Une étude Merrill Lynch montre que les valeurs technologiques sont encore surévaluées en Bourse. Pourtant le Nasdaq, a déjà chuté de plus de 50 % depuis un an. Qui faut-il croire ?
La chute des valeurs technologiques en Bourse n’est peut-être pas finie. C’est en tout cas ce que laisse entendre une étude de Merrill Lynch. En se penchant sur les comptes de 37 sociétés de haute-technologie cotées à Wall Street, les analystes de la banque d’affaires américaine ont constaté que les résultats réels de ces entreprises sont inférieurs de 25 % en moyenne à ce qu’elles indiquent dans leurs comptes. " Conséquence, tranche Steve Milunovich, l’un des co-auteurs de l’étude, ces entreprises sont aujourd’hui surévaluées en Bourse ".

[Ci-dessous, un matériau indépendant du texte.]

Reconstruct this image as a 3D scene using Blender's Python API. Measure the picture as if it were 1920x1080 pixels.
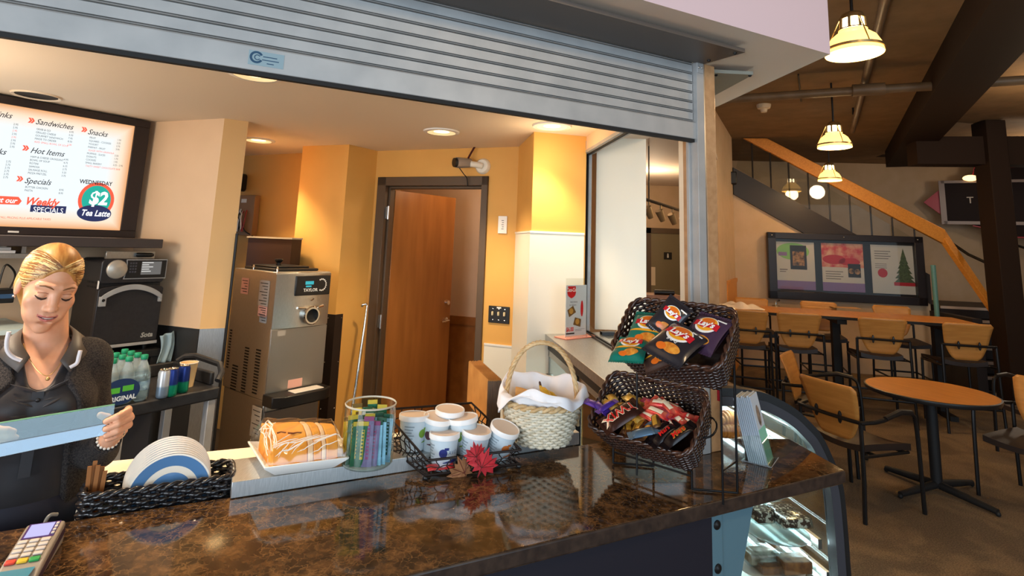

Les stock-options profitent aux entreprises
Le " reliftage " des comptes auquel Merrill Lynch fait ici allusion n’est pas nouveau. Mais il semble avoir d’avantage d’impact sur les résultats des entreprises de technologie. Notamment parce que la distribution de stock-options y est monnaie courante. Et que, sans entrer dans d’obscurs détails comptables, ces plans de stock-options permettent aux entreprises américaines d’obtenir d’importantes réductions d’impôts. Or, ces réductions contribuent à l’amélioration, parfois substantielle mais toujours artificielle, des résultats des sociétés concernées. Ainsi, poursuivent les auteurs de l’étude, sur la base des revenus de l’année 2000, le résultat net d’AOL - devenue depuis AOL Time Warner - apparaît surévalué de 63%. Celui d’Ericsson de 94% ; celui d’Oracle de 81% ; celui de Sun Microsystems de 24%... Le cas de Yahoo ! a été traité à part, puisque son résultat net serait surévalué de 1801% ! Globalement, résume Steve Milunovich, " nous observons sur ces trois dernières années une détérioration de la qualité des résultats des entreprises ". Conclusion, si le Nasdaq a bien repris quelques couleurs récemment - il est repassé de 1620 points en mars à 2000 points aujourd’hui - l’équilibre demeure précaire. Et, insinuent les analystes Merrill Lynch, accrochez-vous, car la chute n’est pas finie.
Hurler avec les loups
Ce jugement ne fait pourtant pas l’unanimité. " Brandir un commentaire alarmiste en période difficile, c’est une façon d’hurler avec les loups. Mais ça ne sert à rien, s’indigne Serge Chayenko, spécialiste des marchés financiers américains à la banque Raymond James, à Paris. Tout le monde sait que les résultats des sociétés pour le deuxième trimestre seront mauvais car, pour la première fois depuis longtemps, les chefs d’entreprises eux-mêmes semblent surpris par leurs mauvais chiffres ". " Ce qu’il faut, poursuit-il, c’est laisser passer ces résultats, puis nous poser la vraie question : quand la reprise aura-t-elle lieu, dans six mois ou dans un an et demi ? " Plus sévère encore, Philippe Béchade, un analyste de l’agence Cerclefinance, lâche : " L’étude de Merrill Lynch est un torchon. Il est totalement vrai de dire que les entreprises maintiennent des objectifs qui ne seront pas tenus. Mais le marché a envoyé ces valeurs tellement bas qu’elles sont aujourd’hui sous-évaluées de 25%, et non surévaluées de 25% comme le dit Merrill Lynch ". " Je reçois chaque jour sur mon bureau des dizaines d’études alarmistes, poursuit Philippe Béchade. Les analystes sont complètement angoissés à l’idée de publier une étude qui n’irait pas dans le sens du vent. Pour ne pas avoir l’air d’être à côté de la plaque, ils trouveront tous les arguments possibles pour justifier le massacre des sociétés en Bourse ".